When Kay Bailey Hutchison, the senior U.S. Senator from Texas, retires at the end of this legislative session, we will have a front-row seat to a marked shift in the Texas Republican Party. Likely to replace her is Republican nominee Ted Cruz, a Tea Party favorite who currently leads his opponent, Democrat Paul Sadler, by nearly a 2-1 margin. While both the senator and her likely successor are Republicans, a comparison of Hutchison’s legislative record with Cruz’s goals highlights the contrast between them.
Hutchison, a former UT cheerleader who graduated at 19 and obtained a law degree five years later, was first elected to the U.S. Senate in 1993. During her 19 years in that office, Hutchison stood with the GOP on most issues, voting with the majority of Republicans almost 90 percent of the time, according to The Washington Post. She invariably supported the oil and gas industry at the expense of environmental protection, and voted for an outright constitutional ban on same-sex marriage. She also voted to exclude sexual orientation from hate crimes criteria. However, her breaks with recent trends in the Republican Party show that she isn’t as through-and-through conservative as many of her colleagues.
Hutchison’s voting record presents a mixed bag on the issue of abortion. She consistently voted for strict restrictions on abortion and contraceptives, but supported Roe v. Wade and repeatedly voted against efforts to prohibit the practice altogether. In a 1993 Senate debate, she argued for restricted but legal abortions up to the third trimester, saying, “I’m not for abortion … The question is, should I make that decision for you, and that’s where I come down on the other side.” In 2003, she told the Dallas Morning News, “I’ve always said that I think that women should have the ability to make that decision, even if I disagree with it.”

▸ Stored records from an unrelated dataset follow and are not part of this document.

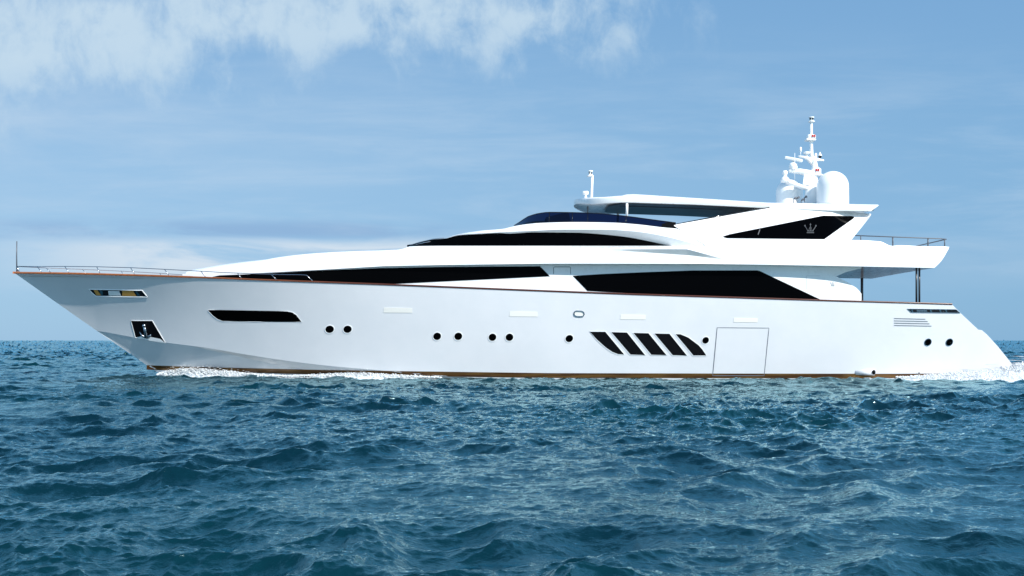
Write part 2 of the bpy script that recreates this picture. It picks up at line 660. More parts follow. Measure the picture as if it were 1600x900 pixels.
def waves(x, y, d):
    h, dx, dy = sample(T_BIG, x, y)
    h2, dx2, dy2 = sample(T_MID, x, y)
    fb = np.clip(1.0 + (d - 58.0) / 75.0, 1.0, 11.0)   # wave height raised with distance, added to darken the far water
    fm = np.clip(1.3 - d / 130.0, 0.0, 1.0)
    # gusty patches: the small chop is not the same everywhere
    g = 0.75 + 0.45 * np.sin(x * 0.21 + 1.3 * np.sin(y * 0.17)) * np.sin(y * 0.26 + 0.8)
    fm = fm * g
    # waves come in groups: steep sets between flatter stretches
    fb = fb * np.clip(0.78 + 0.34 * sample(T_SET, x, y)[0], 0.32, 1.75)
    return (x - 1.2 * dx * fb - 1.0 * dx2 * fm, y - 1.2 * dy * fb - 1.0 * dy2 * fm, h * fb + h2 * fm - 0.06)


# hull half-breadths and lines (photo pixels -> half-breadth in metres)
SHEER = smooth((22, 426), (100, 427), (200, 429.6), (300, 432.8), (400, 436.8), (500, 440.6), (600, 444.3), (700, 448.3),
               (800, 452.4), (900, 456.3), (1000, 460), (1100, 463.2), (1200, 466.4), (1300, 469.6), (1400, 472.4), (1487, 475),
               )
SHEER_B = smooth((22, 0.02), (60, 0.50), (100, 0.92), (200, 1.72), (300, 2.32), (450, 2.95), (600, 3.28), (800, 3.52), (1000, 3.58), (1300, 3.50), (1487, 3.34), (1582, 3.24))
STEM = smooth((22, 426), (85, 470.5), (150, 516), (191, 544.2), (232, 572.2), (300, 614), (420, 645), (1582, 645))
CHINE = smooth((150, 516), (211, 527.5), (260, 535.4), (300, 540.5), (331, 544.5), (362, 550), (420, 559.5), (499, 570), (604, 579.5), (700, 588), (900, 596), (1582, 600))
CHINE_B = smooth((150, 0.02), (211, 0.5), (260, 0.92), (331, 1.46), (420, 2.02), (499, 2.42), (604, 2.80), (700, 3.02), (900, 3.24), (1200, 3.22), (1582, 2.86))
FLAT = smooth((150, 516.3), (260, 536), (300, 542), (331, 547.5), (400, 563), (455, 574.6), (520, 587), (700, 604), (1582, 616))
FLAT_W = smooth((150, 0.0), (290, 0.02), (331, 0.10), (455, 0.34), (600, 0.42), (1582, 0.42))
AFT = lin((1487, 475), (1500.5, 488.8), (1528.5, 515), (1534, 515.8), (1542, 522.5), (1559, 541), (1582, 569.5))


def hull_top(px):
    return SHEER(px) if px <= 1487 else AFT(px)


def hull_b(px, py):
    """half-breadth of the topsides / bottom at a photo position"""
    s, b0 = SHEER(px), SHEER_B(px)
    if px < 150:
        c, bc = STEM(px), 0.02
    else:
        c, bc = CHINE(px), CHINE_B(px)
    if py <= c:
        t = min(max((py - s) / max(c - s, 1e-3), -0.05), 1.0)
        # hollow flare at the bow easing into nearly straight sides
        k = float(np.interp(px, [22, 200, 500, 800], [0.22, 0.30, 0.15, -0.35]))
        t = max(t, 0.0)
        tt = t + k * (t - t * t)
        return b0 + (bc - b0) * tt
    fl, fw = FLAT(px), FLAT_W(px)
    if py <= fl:
        t = (py - c) / max(fl - c, 1e-3)
        return bc - fw * t
    kz = STEM(px)
    t = min((py - fl) / max(kz - fl, 1e-3), 1.0)
    return max((bc - fw) * (1 - t), 0.02)


def build_sea():
    rs = []
    r = 3.6
    while r < 130:
        rs.append(r)
        r *= 1.0026
    while r < 3000:
        rs.append(r)
        r *= 1.0038
    while r < 30000:
        rs.append(r)
        r *= 1.06
    rs = np.array(rs)
    fine = np.arange(-0.70, 0.7001, 0.00125)
    a_end = 2 * math.pi - 0.70
    coarse = np.linspace(0.70, a_end, 100)[1:-1]
    ang = np.concatenate([fine, coarse])
    A, R = np.meshgrid(ang, rs, indexing='ij')
    x = np.sin(A) * R
    y = -DC + np.cos(A) * R
    X, Y, Z = waves(x, y, R)
    X, Y, Z = [q.copy() for q in (X, Y, Z)]
    # foam lying on the water along the hull and in the wash
    foamv = np.zeros_like(X)
    xs_h = np.linspace(-13.0, 18.5, 120)
    px_tab = np.linspace(232, 1582, 200)
    hx = np.array([P(p, 586, hull_b(p, 586)).x for p in px_tab])
    hy = np.array([P(p, 586, hull_b(p, 586)).y for p in px_tab])
    side = np.interp(X, hx, hy)
    gap = side - Y                       # metres out from the port side
    px_here = np.interp(X, hx, px_tab)
    inside = (X > hx[0] - 0.3) & (X < hx[-1] + 12)
    amp = np.interp(px_here, [232, 250, 290, 420, 480, 560, 700, 1250, 1400, 1500, 1582], [0.0, 0.9, 1.0, .95, .6, .9, .30, .18, .6, 1.0, 1.0])
    wid = np.interp(px_here, [232, 300, 420, 560, 700, 1250, 1400, 1582], [0.2, .45, .8, .7, .4, .4, 1.2, 2.6])
    f1 = amp * np.clip(1.25 - np.abs(gap - wid * 0.2) / wid, 0, 1)
    foamv = np.where(inside & (gap > -2.0), f1, 0)
    aft = (X > hx[-1] - 0.5)
    f2 = np.clip(1.1 - (np.abs(Y) / 4.6)**4, 0, 1) * np.clip(1.2 - (X - hx[-1]) / 26.0, 0, 1)
    foamv = np.where(aft, np.maximum(foamv, f2), foamv)
    n, m = X.shape
    co = np.stack([X, Y, Z], -1).reshape(-1, 3)
    cen = np.array([[0, -DC, 0.0]])
    co = np.concatenate([co, cen])
    ii, jj = np.meshgrid(np.arange(n), np.arange(m - 1), indexing='ij')
    i2 = (ii + 1) % n
    q = np.stack([ii * m + jj, i2 * m + jj, i2 * m + jj + 1, ii * m + jj + 1], -1).reshape(-1, 4)
    tri_i = np.arange(n)
    tris = np.stack([np.full(n, n * m), ((tri_i + 1) % n) * m, tri_i * m], -1)
    me = bpy.data.meshes.new('sea')
    nq, nt = len(q), len(tris)
    me.vertices.add(len(co))
    me.vertices.foreach_set('co', co.astype(np.float32).ravel())
    me.loops.add(nq * 4 + nt * 3)
    me.loops.foreach_set('vertex_index', np.concatenate([q.ravel(), tris.ravel()]).astype(np.int32))
    me.polygons.add(nq + nt)
    st = np.concatenate([np.arange(nq) * 4, nq * 4 + np.arange(nt) * 3]).astype(np.int32)
    me.polygons.foreach_set('loop_start', st)
    me.polygons.foreach_set('use_smooth', np.ones(nq + nt, bool))
    me.update(calc_edges=True)
    at = me.attributes.new('foam', 'FLOAT', 'POINT')
    at.data.foreach_set('value', np.concatenate([foamv.ravel(), [0.0]]).astype(np.float32))
    me.materials.append(M['water'])
    o = bpy.data.objects.new('sea', me)
    COL.objects.link(o)
    o['kind'] = 'structure'
    o['label'] = 'choppy deep blue sea reaching to the horizon'
    o['category'] = 'sea'
    return o


build_sea()

# ------------------------------------------------------------------ yacht
yacht = bpy.data.objects.new('motor_yacht', None)
COL.objects.link(yacht)
yacht['label'] = 'long white motor yacht with black windows cruising bow left across choppy sea'
yacht['category'] = 'yacht'


def build_hull():
    mb = MB()
    pxs = frange(22.5, 150, 4) + frange(151, 232, 4) + frange(236, 1487, 7) + [1494, 1500.5, 1507, 1514, 1521, 1528.5, 1534, 1538, 1542, 1550, 1559, 1566, 1574, 1581.5]
    top = []
    for x in pxs:
        t0 = hull_top(x)
        c = STEM(x) if x < 150.5 else CHINE(x)
        n = 26
        top.append([P(x, t0 + (c - t0) * j / n, hull_b(x, t0 + (c - t0) * j / n)) for j in range(n + 1)])
    mb.grid(top, True, True)
    px2 = [x for x in pxs if x >= 150.5]
    flat, bot = [], []
    for x in px2:
        c, fl, k = CHINE(x), FLAT(x), STEM(x)
        k = max(k, fl + 0.2)
        flat.append([P(x, c + (fl - c) * j / 3, hull_b(x, c + (fl - c) * j / 3)) for j in range(4)])
        bot.append([P(x, fl + (k - fl) * j / 8, hull_b(x, fl + (k - fl) * j / 8 + 0.001)) for j in range(9)])
    mb.grid(flat, True, True)
    mb.grid(bot, True, True)
    # raked transom: from the aft edge of one side across to the other
    edge = [P(x, hull_top(x), hull_b(x, hull_top(x))) for x in pxs if x >= 1487]
    edge += top[-1][1:] + flat[-1][1:] + bot[-1][1:]
    mb.grid([edge, [Vector((p.x, p.y * 0.4, p.z)) for p in edge], [Vector((p.x, -p.y * 0.4, p.z)) for p in edge], [Vector((p.x, -p.y, p.z)) for p in edge]], False)
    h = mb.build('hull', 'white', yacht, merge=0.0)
    d = MB()
    line = [P(x, SHEER(x) + 5, max(SHEER_B(x) - 0.06, 0.01)) for x in frange(30, 1486, 14)]
    d.grid([[Vector((p.x, -p.y * t, p.z)) for t in (-1, -.4, .4, 1)] for p in line], False)
    d.build('deck', 'teak', yacht)
    # varnished cap rail
    r = MB()
    cols = []
    for x in frange(20.5, 1488, 6):
        b = SHEER_B(x)
        thick = 1.5 if x < 300 else 1.25
        a0 = P(x, SHEER(x) + thick, b, 0.015)
        a1 = P(x, SHEER(x) - thick, b, 0.022)
        a2 = Vector((a1.x, a1.y + 0.12, a1.z + 0.004))
        a3 = Vector((a0.x, a0.y + 0.12, a0.z))
        cols.append([a0, (a0 + a1) / 2 + Vector((0, -0.012, 0)), a1, a2, a3])
    r.grid(cols, True, True)
    r.poly(cols[-1], True)
    r.build('cap_rail', 'teak', yacht, merge=0.0)
    # boot stripe and the painted bottom under it
    st_t = lin((228, 570.6), (300, 573.2), (500, 578), (620, 579.8), (860, 583), (1220, 583.8), (1400, 584), (1524, 583.4))
    st_b = lin((228, 577.5), (300, 580.3), (500, 585.2), (620, 587.5), (860, 590.5), (1220, 591), (1400, 591), (1524, 590.5))
    s = MB()
    pz = frange(229, 1523, 6)
    s.grid([[P(x, st_t(x) + (st_b(x) - st_t(x)) * j / 3, hull_b(x, st_t(x) + (st_b(x) - st_t(x)) * j / 3), 0.008) for j in range(4)] for x in pz], True, True)
    s.build('boot_stripe', 'stripe', yacht, merge=0.0)
    b = MB()
    b.grid([[P(x, st_b(x) + 2.6 + 26 * j / 5, hull_b(x, st_b(x) + 2.6 + 26 * j / 5), 0.008) for j in range(6)] for x in frange(252, 1523, 8)], True, True)
    b.build('bottom_paint', 'black_paint', yacht, merge=0.0)
    return h


hull = build_hull()


def frame_line(poly, name, mat, parent, surf, w=0.8, off=0.014):
    mb = MB()
    ribbon(mb, poly, w, surf, off, closed=True)
    return mb.build(name, mat, parent, merge=0.0, recalc=False)


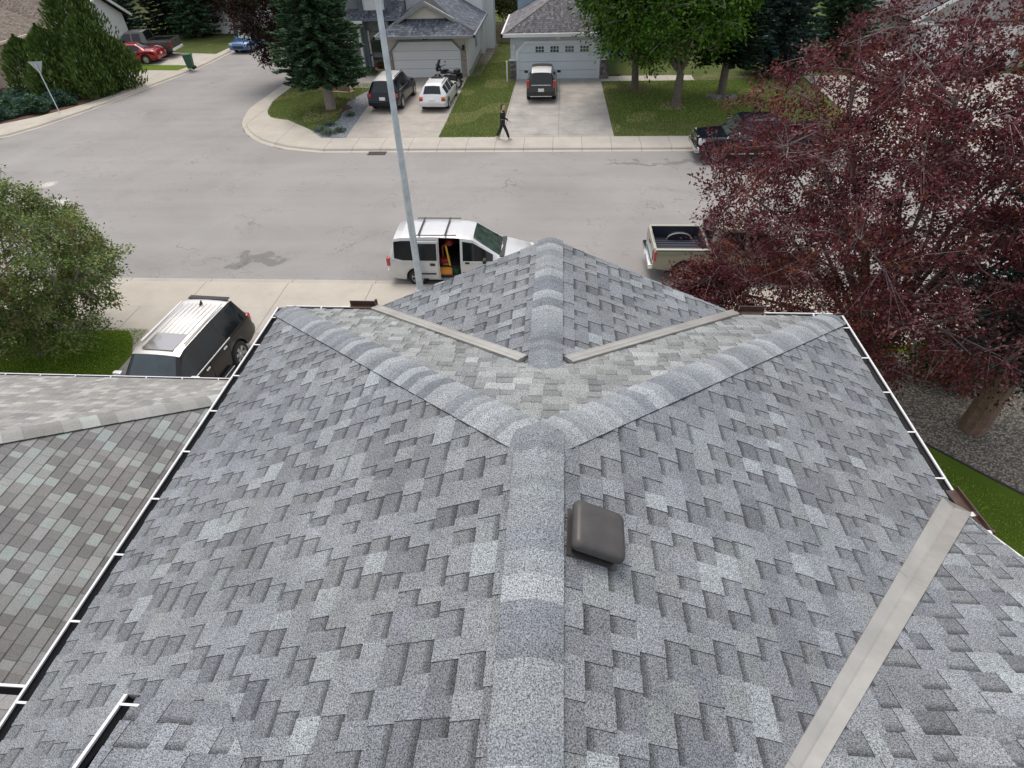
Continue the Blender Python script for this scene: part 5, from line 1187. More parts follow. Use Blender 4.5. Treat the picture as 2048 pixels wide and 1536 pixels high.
# --- two houses at the far left corner
h4 = empty('house', (0, 0, 0), 0, 'brown-roofed beige house in the top left corner behind the junipers', 'house')
r = MB(); shingles(r, (-40.3, 46, 2.8), [(-40.3, 43.5, 2.8), (-40.3, 51.5, 2.8), (-45.8, 51.5, 5.0), (-45.8, 43.5, 5.0)][::-1], BROWN, 'flat', 0.2, 81)
shingles(r, (-51.3, 46, 2.8), [(-51.3, 43.5, 2.8), (-51.3, 51.5, 2.8), (-45.8, 51.5, 5.0), (-45.8, 43.5, 5.0)], BROWN, 'flat', 0.2, 82)
r4 = r.build('roof', MT['shinglef'], h4, usecol=True); fascia(r4, [(-40.3, 43.5), (-40.3, 51.5)], 2.84, 0.16, 0.12, pm('cream_fascia', (0.62, 0.56, 0.45), 0.6))
w = MB(); w.prism([(-51, 43.8), (-40.8, 43.8), (-40.8, 51.2), (-51, 51.2)], 0, 2.8); w.build('wall', pm('beige_stucco', (0.44, 0.35, 0.29), 0.9, 0, 0.05, 2), h4)
w = MB(); w.box((-43.6, 49.8, 3.95), (0.35, 0.35, 0.28), bev=0.05); w.build('roof_vent', MT['white'], h4)
h5 = empty('house', (0, 0, 0), 0, 'white-walled house with brown roof at the end of the pickup driveway', 'house')
w = MB(); w.prism([(52.0, 0), (58.3, 0), (58.3, 2.7), (55.2, 4.6), (52.0, 2.7)], -46, -38.6, axis='x'); w.build('wall', WSID, h5)
r = MB(); shingles(r, (-38.1, 51.6, 2.6), [(-46, 51.6, 2.6), (-38.1, 51.6, 2.6), (-38.1, 55.2, 4.75), (-46, 55.2, 4.75)], BROWN, 'flat', 0.2, 91)
shingles(r, (-38.1, 58.8, 2.6), [(-38.1, 58.8, 2.6), (-46, 58.8, 2.6), (-46, 55.2, 4.75), (-38.1, 55.2, 4.75)], BROWN, 'flat', 0.2, 92)
r5 = r.build('roof', MT['shinglef'], h5, usecol=True)
for a, b in (((51.6, 2.6), (55.2, 4.75)), ((58.8, 2.6), (55.2, 4.75))):
    g_ = MB(); g_.prism([(a[0], a[1]+0.04), (b[0], b[1]+0.04), (b[0], b[1]-0.2), (a[0], a[1]-0.2)], -38.12, -38.04, axis='x'); g_.build('rake_board', MT['white'], r5)
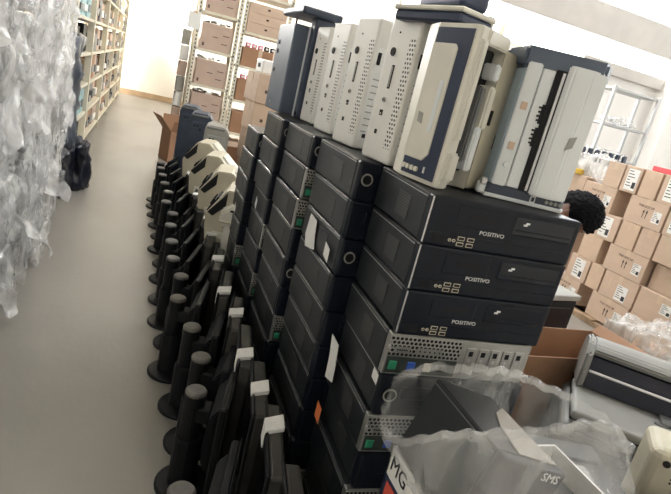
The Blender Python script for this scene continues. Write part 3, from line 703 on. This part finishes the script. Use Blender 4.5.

The most striking departure from others in her party, however, was her openness toward government spending. In contrast to the Republican holy war on earmarked funds, a major talking point for some Republicans, Hutchison unabashedly sought a great deal of pork barrel government money for her home state. In 2008 and 2009 alone, she claimed almost half a billion dollars in earmarks for spending in Texas and was outspoken in her support of the practice. “I’m proud of being able to garner Texans’ fair share of their tax dollars,” she said in 2009.
Hutchison has also enthusiastically supported federal funding for higher education in Texas. Her website proudly proclaims that she “has worked to move Texas from sixth in the nation in federal research funding to third.”
That friendly view toward government spending combined with her relatively moderate stance on abortion crippled Hutchison in a 2010 run for Texas governor. Although she was the early frontrunner by a large margin, incumbent governor Rick Perry succeeded in portraying her as a pro-choice, liberal spender and himself as a fiscally and socially conservative alternative to retain the governor’s office for another term. Hutchison had difficulty adapting to an electorate that had turned from predominantly moderate “country club Republicans” to right-wing ideologues, and she lost big. That defeat was more or less the end of her career on the national stage.
Two years later, Hutchison has confirmed her long-rumored retirement and opened up her seat for the next generation. Tea Party Republican Ted Cruz is the overwhelming favorite after his defeat of the GOP establishment’s preferred candidate, Lt. Gov. David Dewhurst, in the Republican primary. Cruz, by finding room to the right of the Republican leadership in one of the reddest states in the country, represents a new breed of conservative. Unlike Hutchison, he supports a repeal of Roe v. Wade, calling it a “shameful decision,” and opposes abortion even in cases of rape or incest. He also proposes the complete elimination of the Department of Education, which would end federal financial aid for college students. Furthermore, Texas can kiss the gravy train of government spending it enjoyed under Hutchison goodbye. In a recent interview with Texas Monthly, Cruz said, “I am absolutely opposed to earmarks. When 435 members of Congress and all 100 members of the Senate go to Washington and view their jobs as feeding at the public trough, that’s how we bankrupt our country, and I don’t think Texans want their senator to be part of that.”
Being a fiscal conservative is one thing, and earmarked spending can certainly be taken too far, but completely cutting off federal support for states and students in a weak economy makes no sense.
It’s a shame that Hutchison is retiring, because she’s the kind of senator Texas needs right now. As she rides into the sunset, a less open-minded generation of Republicans takes her place. That means all the federal spending that brought jobs and growth to Texas, and much-needed help to students, will soon be a thing of the past. That should be cause for concern.